Honourable mentions should also go to Fighting Fantasy #35: Daggers of Darkness by ‘Luke Sharp’; Fighting Fantasy #45: Spectral Stalkers by Peter Darvill-Evans; Fabled Lands #3: Over the Blood-Dark Sea by Dave Morris and Jamie Thomson; and Lone Wolf #18 Dawn of the Dragons by Joe Dever. I also have a soft spot for the Knuckleduster Interactive Western Adventures. That’s probably enough. I’ve been reading gamebooks for the best part of 25 years, and there’s usually at least one good thing in each title, one memorable encounter to enthuse over.

If you could choose an artist to illustrate (alive or dead) one of your written books, who would it be?

After some consideration, it would likely be Colour: John Howe; Interior: Iain McCaig or Martin McKenna; Map: Leo Hartas.

How did you get into writing gamebooks?

I wrote gamebooks as a youngster–mostly they were never completed, and they were all very generic and derivative in plot and execution. The only one I completed was called “The Test of Champions” (not very original) and had 500 paragraphs. I wrote it using an old typewriter we had lying around, and even drew a colour map to accompany it. Looking at it today, it really is awful and won’t ever see the light of day online.

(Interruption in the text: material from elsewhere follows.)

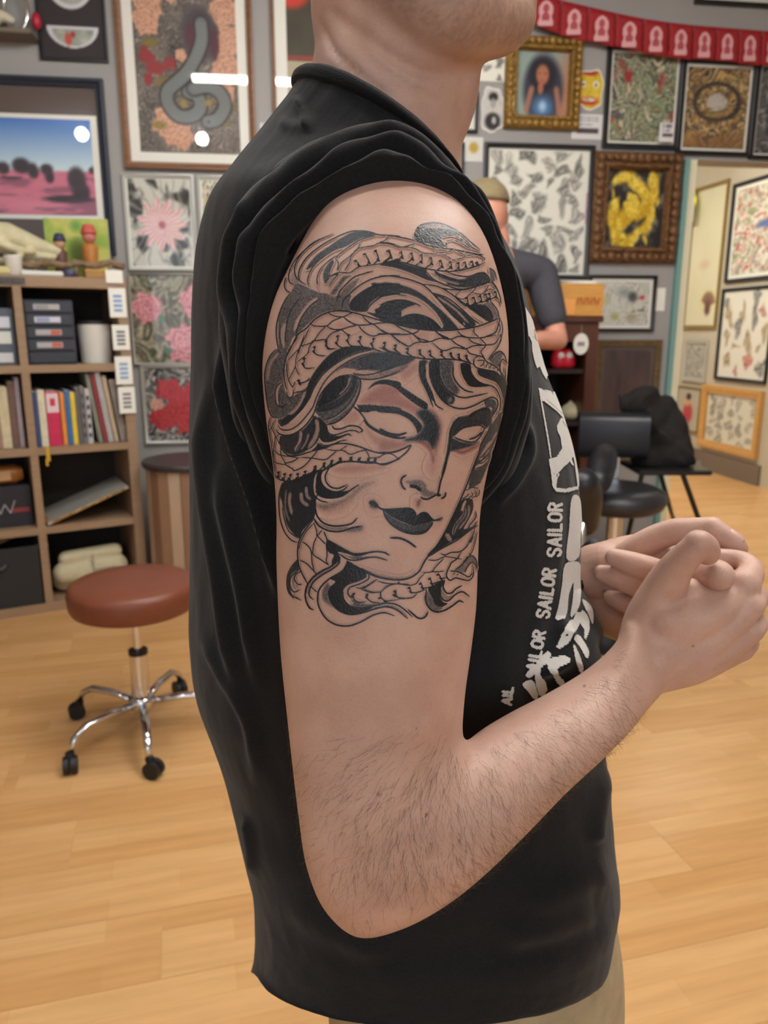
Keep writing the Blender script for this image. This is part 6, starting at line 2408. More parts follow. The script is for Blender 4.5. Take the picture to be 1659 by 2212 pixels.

I did complete a couple of 200ish-paragraph adventures as a teenager, one of which is available online (“The Curse of the Yeti”), the other isn’t (“The Castle of Aoth-D’mor”). I didn’t have a lot of time to dedicate to writing while at college, but on entering work and having a regular income, I had a renewed interest in gamebooks, not least through discovering the Internet and online second-hand bookshops!

By the late 1990s gamebooks were clearly not as popular as they once had been, and even the Lone Wolf series had been cancelled four books early. Buying hard-to-find second-hand copies to complete certain series took a lot of money once sellers on Ebay recognised there was a market for such things. So in between amassing enough money to buy copies of the later GrailQuest and Blood Sword books, I decided to write my own adventure, just for me, the sort of thing I wanted to read. The eventual mini-adventure (“The Strange Case of the Bodies on the Docks”) owed much in tone to the works of H P Lovecraft, whose short stories I was reading at the time. It was probably the most professional piece I’d written in the gamebook oeuvre until “Assassin”. After that I extensively revised “The Curse of the Yeti” from my hand-written manuscript, making it more professional than my teenage-self had managed, but keeping the same encounters and locations and game-flow that I’d originally planned about ten years previous. Something in these two short adventures must have intrigued the guys at Tin Man because they contacted me and asked if I would like to write an actual gamebook for actual money. And so I did.

Where do you see the future of gamebooks?

Less in printed form, more along the lines of online applications, ebooks and/or self-publishing via personal or corporate websites. The costs involved in printing paper-based books these days are getting higher and higher, and the best way to bring these costs down is to remove paper, ink and type from the process. Many corporate websites that allow self-publishing also give a Print on Demand (PoD) option for those who simply must read a book from the page.

The reduction in overheads allows companies and individuals to experiment a bit more, so I’d think there will always be an online niche market for fans of gamebooks, even when the market for mass-printed editions dries up, as it inevitably will. Many fans are writing their own adventures purely not-for-profit in their spare time and sharing them via mailing lists and websites. This is important because the idea of a community of fans generates more ideas and energies than one lone guy writing a book at his computer, wondering whether anyone really visits his own personal website. It is therefore crucial that older examples of gamebooks are made available online. What Joe Dever initiated with Project Aon is both generous and brilliant, not least as a resource for all future fans and authors. If more of the gamebook authors of the 1980s would follow his example, the online future of gamebooks would be secured for decades to come. Certainly, if “Assassin” turns up on someone’s website in twenty-five years, I’ll be extremely flattered and proud that there’s still interest in something I wrote.